**What is being asked:**
Make an exact copy of all the material below, apart from the pictures.
========
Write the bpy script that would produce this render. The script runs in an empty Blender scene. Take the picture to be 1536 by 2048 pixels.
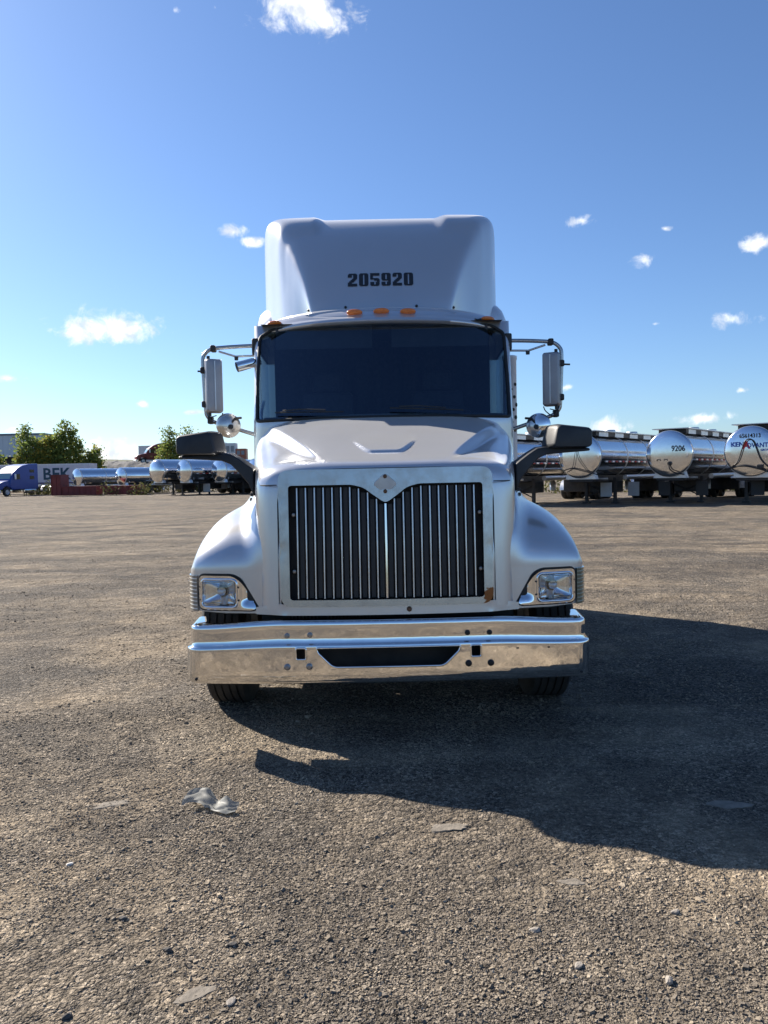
import bpy, bmesh, math, random
import numpy as np
from mathutils import Vector, Matrix
from mathutils.geometry import delaunay_2d_cdt
from mathutils.bvhtree import BVHTree

R = math.radians
PI = math.pi
random.seed(7)
rng = np.random.default_rng(11)
scene = bpy.context.scene
C = scene.collection

# ------------------------------------------------------------------ camera
cam_d = bpy.data.cameras.new('camera')
cam_d.sensor_fit = 'VERTICAL'
cam_d.sensor_height = 36.0
cam_d.lens = 1540 / 2048 * 36.0
cam_d.clip_start = 0.05
cam_d.clip_end = 6000
cam = bpy.data.objects.new('camera', cam_d)
C.objects.link(cam)
cam.matrix_world = Matrix.Translation((0, 0, 1.6)) @ Matrix.Rotation(R(90 - 2.75), 4, 'X') @ Matrix.Rotation(R(-1.15), 4, 'Z')
scene.camera = cam

# ------------------------------------------------------------------ sun and sky
SUN_EL = 33.3
SUN_AZ = math.atan2(-0.753, 0.658)          # from +Y towards +X
sun_dir = Vector((math.sin(SUN_AZ) * math.cos(R(SUN_EL)), math.cos(SUN_AZ) * math.cos(R(SUN_EL)), math.sin(R(SUN_EL))))
sd = bpy.data.lights.new('sun', 'SUN')
sd.energy = 5.0
sd.angle = R(0.53)
sd.color = (1.0, 0.92, 0.81)
so = bpy.data.objects.new('sun', sd)
C.objects.link(so)
so.location = (-30, 30, 40)
so.rotation_euler = (-sun_dir).to_track_quat('-Z', 'Y').to_euler()

scene.view_settings.view_transform = 'Standard'
scene.view_settings.look = 'None'
scene.view_settings.exposure = 1.2
scene.view_settings.gamma = 1.0
scene.view_settings.use_curve_mapping = False

SKY_STRENGTH = 0.057
SKY_TINT = (.775, .945, 1.18, 1)
world = bpy.data.worlds.new('World')
scene.world = world
world.use_nodes = True
world.cycles.sampling_method = 'MANUAL'
world.cycles.sample_map_resolution = 512


def build_world():
    nt = world.node_tree
    N, L = nt.nodes, nt.links
    N.clear()
    out = N.new('ShaderNodeOutputWorld')
    bg = N.new('ShaderNodeBackground')
    sky = N.new('ShaderNodeTexSky')
    sky.sky_type = 'NISHITA'
    sky.sun_disc = False
    sky.sun_elevation = R(SUN_EL)
    sky.sun_rotation = SUN_AZ
    sky.altitude = 300
    sky.air_density = 1.0
    sky.dust_density = 0.5
    sky.ozone_density = 2.4
    tc = N.new('ShaderNodeTexCoord')

    def val(x):
        return x

    def math_n(op, a, b=None, c=None):
        n = N.new('ShaderNodeMath')
        n.operation = op
        for i, v in enumerate((a, b, c)):
            if v is None:
                continue
            if isinstance(v, (int, float)):
                n.inputs[i].default_value = v
            else:
                L.new(v, n.inputs[i])
        return n.outputs[0]

    # azimuth / elevation of the view direction, in degrees
    sx = N.new('ShaderNodeSeparateXYZ')
    L.new(tc.outputs['Generated'], sx.inputs[0])
    az_n = math_n('MULTIPLY', math_n('ARCTAN2', sx.outputs[0], sx.outputs[1]), 180 / PI)
    el_n = math_n('MULTIPLY', math_n('ARCSINE', sx.outputs[2]), 180 / PI)
    cb = N.new('ShaderNodeCombineXYZ')
    L.new(az_n, cb.inputs[0])
    L.new(el_n, cb.inputs[1])
    acc = None
    # cumulus puffs: azimuth from +Y (deg, right positive), elevation, half width, half height (deg), density
    for az, el, w, h, dens in CLOUDS:
        w = w / math.cos(R(el))
        v = N.new('ShaderNodeVectorMath')
        v.operation = 'MULTIPLY_ADD'
        L.new(cb.outputs[0], v.inputs[0])
        v.inputs[1].default_value = (1 / w, 1 / h, 0)
        v.inputs[2].default_value = (-az / w, -el / h, 0)
        ln = N.new('ShaderNodeVectorMath')
        ln.operation = 'LENGTH'
        L.new(v.outputs[0], ln.inputs[0])
        m = math_n('SUBTRACT', dens, ln.outputs['Value'])
        acc = m if acc is None else math_n('MAXIMUM', acc, m)
    acc = math_n('MAXIMUM', acc, -1.2)
    no = N.new('ShaderNodeTexNoise')
    no.inputs['Scale'].default_value = 34
    no.inputs['Detail'].default_value = 9
    no.inputs['Roughness'].default_value = 0.62
    no.inputs['Distortion'].default_value = 0.4
    L.new(tc.outputs['Generated'], no.inputs['Vector'])
    field = math_n('ADD', acc, math_n('MULTIPLY', math_n('SUBTRACT', no.outputs['Fac'], 0.5), 3.6))
    mr = N.new('ShaderNodeMapRange')
    mr.interpolation_type = 'SMOOTHSTEP'
    L.new(field, mr.inputs['Value'])
    mr.inputs['From Min'].default_value = -0.15
    mr.inputs['From Max'].default_value = 1.0
    mr.inputs['To Min'].default_value = 0
    mr.inputs['To Max'].default_value = 0.95
    mix = N.new('ShaderNodeMix')
    mix.data_type = 'RGBA'
    L.new(mr.outputs[0], mix.inputs['Factor'])
    tint = N.new('ShaderNodeMix')
    tint.data_type = 'RGBA'
    tint.blend_type = 'MULTIPLY'
    tint.inputs['Factor'].default_value = 1
    tint.inputs['B'].default_value = SKY_TINT
    L.new(sky.outputs[0], tint.inputs['A'])
    L.new(tint.outputs['Result'], mix.inputs['A'])
    k = 0.60 / SKY_STRENGTH
    n2 = N.new('ShaderNodeTexNoise')
    n2.inputs['Scale'].default_value = 58
    n2.inputs['Detail'].default_value = 4
    L.new(tc.outputs['Generated'], n2.inputs['Vector'])
    cr = N.new('ShaderNodeValToRGB')
    cr.color_ramp.elements[0].position = .36
    cr.color_ramp.elements[1].position = .56
    cr.color_ramp.elements[0].color = (.62, .66, .72, 1)
    cr.color_ramp.elements[1].color = (.97, .985, 1.0, 1)
    L.new(n2.outputs['Fac'], cr.inputs['Fac'])
    vs = N.new('ShaderNodeVectorMath')
    vs.operation = 'SCALE'
    L.new(cr.outputs['Color'], vs.inputs[0])
    vs.inputs['Scale'].default_value = k
    L.new(vs.outputs[0], mix.inputs['B'])
    L.new(mix.outputs['Result'], bg.inputs['Color'])
    bg.inputs['Strength'].default_value = SKY_STRENGTH
    L.new(bg.outputs[0], out.inputs['Surface'])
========
**Expected output:**
Write the bpy script that would produce this render. The script runs in an empty Blender scene. Take the picture to be 1536 by 2048 pixels.
import bpy, bmesh, math, random
import numpy as np
from mathutils import Vector, Matrix
from mathutils.geometry import delaunay_2d_cdt
from mathutils.bvhtree import BVHTree

R = math.radians
PI = math.pi
random.seed(7)
rng = np.random.default_rng(11)
scene = bpy.context.scene
C = scene.collection

# ------------------------------------------------------------------ camera
cam_d = bpy.data.cameras.new('camera')
cam_d.sensor_fit = 'VERTICAL'
cam_d.sensor_height = 36.0
cam_d.lens = 1540 / 2048 * 36.0
cam_d.clip_start = 0.05
cam_d.clip_end = 6000
cam = bpy.data.objects.new('camera', cam_d)
C.objects.link(cam)
cam.matrix_world = Matrix.Translation((0, 0, 1.6)) @ Matrix.Rotation(R(90 - 2.75), 4, 'X') @ Matrix.Rotation(R(-1.15), 4, 'Z')
scene.camera = cam

# ------------------------------------------------------------------ sun and sky
SUN_EL = 33.3
SUN_AZ = math.atan2(-0.753, 0.658)          # from +Y towards +X
sun_dir = Vector((math.sin(SUN_AZ) * math.cos(R(SUN_EL)), math.cos(SUN_AZ) * math.cos(R(SUN_EL)), math.sin(R(SUN_EL))))
sd = bpy.data.lights.new('sun', 'SUN')
sd.energy = 5.0
sd.angle = R(0.53)
sd.color = (1.0, 0.92, 0.81)
so = bpy.data.objects.new('sun', sd)
C.objects.link(so)
so.location = (-30, 30, 40)
so.rotation_euler = (-sun_dir).to_track_quat('-Z', 'Y').to_euler()

scene.view_settings.view_transform = 'Standard'
scene.view_settings.look = 'None'
scene.view_settings.exposure = 1.2
scene.view_settings.gamma = 1.0
scene.view_settings.use_curve_mapping = False

SKY_STRENGTH = 0.057
SKY_TINT = (.775, .945, 1.18, 1)
world = bpy.data.worlds.new('World')
scene.world = world
world.use_nodes = True
world.cycles.sampling_method = 'MANUAL'
world.cycles.sample_map_resolution = 512


def build_world():
    nt = world.node_tree
    N, L = nt.nodes, nt.links
    N.clear()
    out = N.new('ShaderNodeOutputWorld')
    bg = N.new('ShaderNodeBackground')
    sky = N.new('ShaderNodeTexSky')
    sky.sky_type = 'NISHITA'
    sky.sun_disc = False
    sky.sun_elevation = R(SUN_EL)
    sky.sun_rotation = SUN_AZ
    sky.altitude = 300
    sky.air_density = 1.0
    sky.dust_density = 0.5
    sky.ozone_density = 2.4
    tc = N.new('ShaderNodeTexCoord')

    def val(x):
        return x

    def math_n(op, a, b=None, c=None):
        n = N.new('ShaderNodeMath')
        n.operation = op
        for i, v in enumerate((a, b, c)):
            if v is None:
                continue
            if isinstance(v, (int, float)):
                n.inputs[i].default_value = v
            else:
                L.new(v, n.inputs[i])
        return n.outputs[0]

    # azimuth / elevation of the view direction, in degrees
    sx = N.new('ShaderNodeSeparateXYZ')
    L.new(tc.outputs['Generated'], sx.inputs[0])
    az_n = math_n('MULTIPLY', math_n('ARCTAN2', sx.outputs[0], sx.outputs[1]), 180 / PI)
    el_n = math_n('MULTIPLY', math_n('ARCSINE', sx.outputs[2]), 180 / PI)
    cb = N.new('ShaderNodeCombineXYZ')
    L.new(az_n, cb.inputs[0])
    L.new(el_n, cb.inputs[1])
    acc = None
    # cumulus puffs: azimuth from +Y (deg, right positive), elevation, half width, half height (deg), density
    for az, el, w, h, dens in CLOUDS:
        w = w / math.cos(R(el))
        v = N.new('ShaderNodeVectorMath')
        v.operation = 'MULTIPLY_ADD'
        L.new(cb.outputs[0], v.inputs[0])
        v.inputs[1].default_value = (1 / w, 1 / h, 0)
        v.inputs[2].default_value = (-az / w, -el / h, 0)
        ln = N.new('ShaderNodeVectorMath')
        ln.operation = 'LENGTH'
        L.new(v.outputs[0], ln.inputs[0])
        m = math_n('SUBTRACT', dens, ln.outputs['Value'])
        acc = m if acc is None else math_n('MAXIMUM', acc, m)
    acc = math_n('MAXIMUM', acc, -1.2)
    no = N.new('ShaderNodeTexNoise')
    no.inputs['Scale'].default_value = 34
    no.inputs['Detail'].default_value = 9
    no.inputs['Roughness'].default_value = 0.62
    no.inputs['Distortion'].default_value = 0.4
    L.new(tc.outputs['Generated'], no.inputs['Vector'])
    field = math_n('ADD', acc, math_n('MULTIPLY', math_n('SUBTRACT', no.outputs['Fac'], 0.5), 3.6))
    mr = N.new('ShaderNodeMapRange')
    mr.interpolation_type = 'SMOOTHSTEP'
    L.new(field, mr.inputs['Value'])
    mr.inputs['From Min'].default_value = -0.15
    mr.inputs['From Max'].default_value = 1.0
    mr.inputs['To Min'].default_value = 0
    mr.inputs['To Max'].default_value = 0.95
    mix = N.new('ShaderNodeMix')
    mix.data_type = 'RGBA'
    L.new(mr.outputs[0], mix.inputs['Factor'])
    tint = N.new('ShaderNodeMix')
    tint.data_type = 'RGBA'
    tint.blend_type = 'MULTIPLY'
    tint.inputs['Factor'].default_value = 1
    tint.inputs['B'].default_value = SKY_TINT
    L.new(sky.outputs[0], tint.inputs['A'])
    L.new(tint.outputs['Result'], mix.inputs['A'])
    k = 0.60 / SKY_STRENGTH
    n2 = N.new('ShaderNodeTexNoise')
    n2.inputs['Scale'].default_value = 58
    n2.inputs['Detail'].default_value = 4
    L.new(tc.outputs['Generated'], n2.inputs['Vector'])
    cr = N.new('ShaderNodeValToRGB')
    cr.color_ramp.elements[0].position = .36
    cr.color_ramp.elements[1].position = .56
    cr.color_ramp.elements[0].color = (.62, .66, .72, 1)
    cr.color_ramp.elements[1].color = (.97, .985, 1.0, 1)
    L.new(n2.outputs['Fac'], cr.inputs['Fac'])
    vs = N.new('ShaderNodeVectorMath')
    vs.operation = 'SCALE'
    L.new(cr.outputs['Color'], vs.inputs[0])
    vs.inputs['Scale'].default_value = k
    L.new(vs.outputs[0], mix.inputs['B'])
    L.new(mix.outputs['Result'], bg.inputs['Color'])
    bg.inputs['Strength'].default_value = SKY_STRENGTH
    L.new(bg.outputs[0], out.inputs['Surface'])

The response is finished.